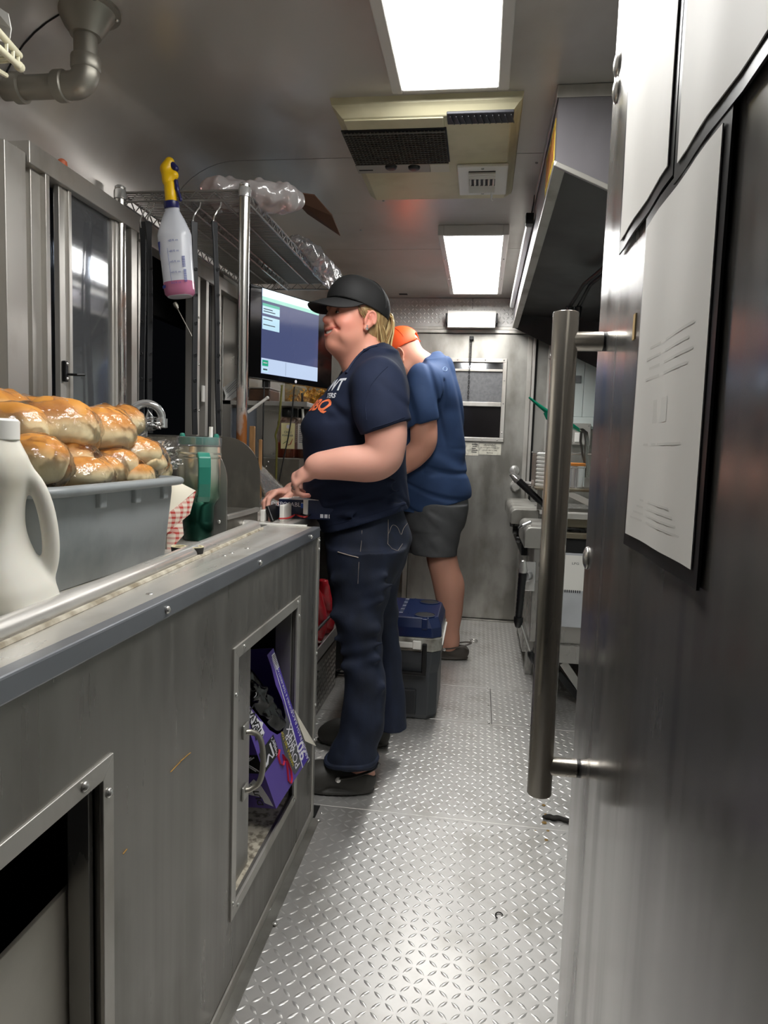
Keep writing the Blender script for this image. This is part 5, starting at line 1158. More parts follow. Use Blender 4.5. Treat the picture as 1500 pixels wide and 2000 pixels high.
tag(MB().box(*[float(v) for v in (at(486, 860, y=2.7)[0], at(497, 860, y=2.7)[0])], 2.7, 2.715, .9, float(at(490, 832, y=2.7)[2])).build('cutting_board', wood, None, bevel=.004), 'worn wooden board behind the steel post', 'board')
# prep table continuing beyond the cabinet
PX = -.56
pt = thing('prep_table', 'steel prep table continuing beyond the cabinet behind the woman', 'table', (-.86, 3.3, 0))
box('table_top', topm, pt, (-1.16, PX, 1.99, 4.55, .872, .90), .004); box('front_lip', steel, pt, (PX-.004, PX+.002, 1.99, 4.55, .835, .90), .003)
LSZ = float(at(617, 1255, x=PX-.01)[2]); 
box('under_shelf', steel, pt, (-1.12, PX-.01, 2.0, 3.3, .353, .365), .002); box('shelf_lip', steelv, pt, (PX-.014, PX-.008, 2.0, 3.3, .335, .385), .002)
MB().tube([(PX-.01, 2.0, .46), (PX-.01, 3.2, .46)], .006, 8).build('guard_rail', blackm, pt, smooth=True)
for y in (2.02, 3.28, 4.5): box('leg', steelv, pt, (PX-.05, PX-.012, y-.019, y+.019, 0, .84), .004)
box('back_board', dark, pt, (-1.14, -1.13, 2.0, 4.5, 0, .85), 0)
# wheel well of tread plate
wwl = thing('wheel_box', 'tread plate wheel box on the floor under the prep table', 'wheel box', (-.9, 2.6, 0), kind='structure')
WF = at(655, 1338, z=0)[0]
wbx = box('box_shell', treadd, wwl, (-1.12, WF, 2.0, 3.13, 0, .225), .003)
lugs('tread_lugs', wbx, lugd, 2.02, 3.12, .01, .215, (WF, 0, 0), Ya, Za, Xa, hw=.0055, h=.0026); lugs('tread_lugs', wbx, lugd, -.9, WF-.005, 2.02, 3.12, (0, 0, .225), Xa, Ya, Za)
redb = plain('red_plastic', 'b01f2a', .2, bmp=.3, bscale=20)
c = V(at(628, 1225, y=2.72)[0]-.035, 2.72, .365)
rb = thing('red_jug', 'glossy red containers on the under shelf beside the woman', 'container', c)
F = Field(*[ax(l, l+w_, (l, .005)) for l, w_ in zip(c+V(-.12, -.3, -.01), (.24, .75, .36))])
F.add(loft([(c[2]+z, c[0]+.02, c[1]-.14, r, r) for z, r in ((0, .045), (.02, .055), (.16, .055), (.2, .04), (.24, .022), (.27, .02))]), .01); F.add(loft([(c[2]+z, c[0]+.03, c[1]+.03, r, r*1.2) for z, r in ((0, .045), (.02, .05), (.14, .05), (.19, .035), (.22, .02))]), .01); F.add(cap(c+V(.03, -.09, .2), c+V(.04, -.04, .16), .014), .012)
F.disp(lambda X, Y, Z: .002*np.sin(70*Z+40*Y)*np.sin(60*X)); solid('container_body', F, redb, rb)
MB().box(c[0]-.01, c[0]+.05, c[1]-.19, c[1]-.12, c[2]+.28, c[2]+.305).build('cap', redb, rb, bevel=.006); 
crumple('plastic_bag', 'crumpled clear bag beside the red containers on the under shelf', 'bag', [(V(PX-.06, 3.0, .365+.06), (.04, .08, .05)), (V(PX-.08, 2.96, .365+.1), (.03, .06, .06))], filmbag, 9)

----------

=== WHAT IS NEEDED ===
Without the pictures, output the full listing exactly as it stands.

=== TASK SOLUTION ===
Keep writing the Blender script for this image. This is part 5, starting at line 1158. More parts follow. Use Blender 4.5. Treat the picture as 1500 pixels wide and 2000 pixels high.
tag(MB().box(*[float(v) for v in (at(486, 860, y=2.7)[0], at(497, 860, y=2.7)[0])], 2.7, 2.715, .9, float(at(490, 832, y=2.7)[2])).build('cutting_board', wood, None, bevel=.004), 'worn wooden board behind the steel post', 'board')
# prep table continuing beyond the cabinet
PX = -.56
pt = thing('prep_table', 'steel prep table continuing beyond the cabinet behind the woman', 'table', (-.86, 3.3, 0))
box('table_top', topm, pt, (-1.16, PX, 1.99, 4.55, .872, .90), .004); box('front_lip', steel, pt, (PX-.004, PX+.002, 1.99, 4.55, .835, .90), .003)
LSZ = float(at(617, 1255, x=PX-.01)[2]); 
box('under_shelf', steel, pt, (-1.12, PX-.01, 2.0, 3.3, .353, .365), .002); box('shelf_lip', steelv, pt, (PX-.014, PX-.008, 2.0, 3.3, .335, .385), .002)
MB().tube([(PX-.01, 2.0, .46), (PX-.01, 3.2, .46)], .006, 8).build('guard_rail', blackm, pt, smooth=True)
for y in (2.02, 3.28, 4.5): box('leg', steelv, pt, (PX-.05, PX-.012, y-.019, y+.019, 0, .84), .004)
box('back_board', dark, pt, (-1.14, -1.13, 2.0, 4.5, 0, .85), 0)
# wheel well of tread plate
wwl = thing('wheel_box', 'tread plate wheel box on the floor under the prep table', 'wheel box', (-.9, 2.6, 0), kind='structure')
WF = at(655, 1338, z=0)[0]
wbx = box('box_shell', treadd, wwl, (-1.12, WF, 2.0, 3.13, 0, .225), .003)
lugs('tread_lugs', wbx, lugd, 2.02, 3.12, .01, .215, (WF, 0, 0), Ya, Za, Xa, hw=.0055, h=.0026); lugs('tread_lugs', wbx, lugd, -.9, WF-.005, 2.02, 3.12, (0, 0, .225), Xa, Ya, Za)
redb = plain('red_plastic', 'b01f2a', .2, bmp=.3, bscale=20)
c = V(at(628, 1225, y=2.72)[0]-.035, 2.72, .365)
rb = thing('red_jug', 'glossy red containers on the under shelf beside the woman', 'container', c)
F = Field(*[ax(l, l+w_, (l, .005)) for l, w_ in zip(c+V(-.12, -.3, -.01), (.24, .75, .36))])
F.add(loft([(c[2]+z, c[0]+.02, c[1]-.14, r, r) for z, r in ((0, .045), (.02, .055), (.16, .055), (.2, .04), (.24, .022), (.27, .02))]), .01); F.add(loft([(c[2]+z, c[0]+.03, c[1]+.03, r, r*1.2) for z, r in ((0, .045), (.02, .05), (.14, .05), (.19, .035), (.22, .02))]), .01); F.add(cap(c+V(.03, -.09, .2), c+V(.04, -.04, .16), .014), .012)
F.disp(lambda X, Y, Z: .002*np.sin(70*Z+40*Y)*np.sin(60*X)); solid('container_body', F, redb, rb)
MB().box(c[0]-.01, c[0]+.05, c[1]-.19, c[1]-.12, c[2]+.28, c[2]+.305).build('cap', redb, rb, bevel=.006); 
crumple('plastic_bag', 'crumpled clear bag beside the red containers on the under shelf', 'bag', [(V(PX-.06, 3.0, .365+.06), (.04, .08, .05)), (V(PX-.08, 2.96, .365+.1), (.03, .06, .06))], filmbag, 9)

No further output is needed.